Zielstellung des Projekts war die Verarbeitung von in Gerbereien als Nebenprodukt anfallendem bovinem Haarmaterial zu einem Rohstoff für die Herstellung kosmetischer Ingredienzien. Für diesen Zweck sollten im Rahmen des Vorhabens chemische und mechanische Verfahren entwickelt werden, um aus Rinderhaaren keratin-haltige Lösungen und Partikel zu erzeugen. Diese unterschiedlichen Keratinderivate sollten so aufbereitet und in ihren Eigenschaften eingestellt werden, dass sie für die Anwendung als Additiv in kosmetischen Produkten einsetzbar sind. Neben den technologischen Arbeiten der Verfahrensentwicklung umfasste das Projekt auch die analytische Charakterisierung der erzeugten Keratinderivate.

Vorteile und Lösungen

Durch die innerhalb des Projekts generierten Ergebnisse konnte gezeigt werden, dass bovines Haarmaterial, das im Zuge von haarerhaltenden Äscherprozessen in Gerbereien bislang als kostenpflichtig zu entsorgendes Nebenprodukt anfällt, mit Hilfe geeigneter Verfahren zu Keratinlösungen und Keratinpulvern verwertet werden kann. Die Eigenschaften der bovinen Keratinprodukte können im Vergleich mit kommerziellen Keratinpräparaten für die Kosmetikindustrie als charakteristisch betrachtet werden. Sie sind damit potentiell für den Einsatz als Ingredienzien in Kosmetikartikeln geeignet. Die erzielten Vorhabensergebnisse sind daher in erster Linie für Gerbereien von Interesse. Weiterhin kann als ein weiterer Zielmarkt die Kosmetikbranche angesehen werden.

Zielgruppe und Zielmarkt

Die gewinnbringende Nutzung des in haarerhaltenden Äschertechnologien als Nebenprodukt anfallenden bovinen Haarmaterials als Rohstoff für die Herstellung kommerzieller Keratinprodukte leistet einen Beitrag dazu, die Wettbewerbsfähigkeit deutscher und europäischer Gerbereien im internationalen Vergleich weiter zu sichern. Mit den Projektergebnissen wird den Unternehmen eine Möglichkeit aufgezeigt, zum einen durch die Verwertung des Haarmaterials Entsorgungskosten zu sparen und zum anderen durch die Produktion kosmetisch anwendbarer Keratinlösungen und Keratinpulver neue Einnahmequellen zu erschließen.
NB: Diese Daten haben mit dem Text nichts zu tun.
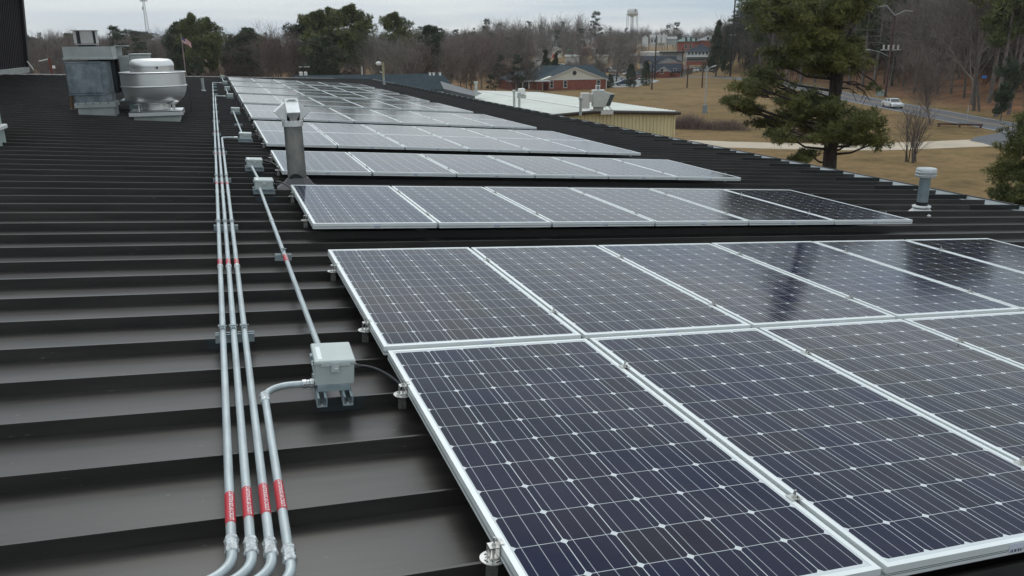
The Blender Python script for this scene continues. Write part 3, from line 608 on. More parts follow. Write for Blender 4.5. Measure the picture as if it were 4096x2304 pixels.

Bedingt durch den Umstieg auf haarerhaltende Äscherprozesse würde außerdem eine geringere Abwasserbelastung resultieren, die ihrerseits wieder zu einer weiteren Kostenersparnis beiträgt und zur Reduzierung der energieintensiven Abwasseraufbereitung führt. Sowohl die Senkung anfallender Kosten als auch die Erschließung neuer Einnahmequellen sind für das europäische Gerbereigewerbe besonders von Bedeutung.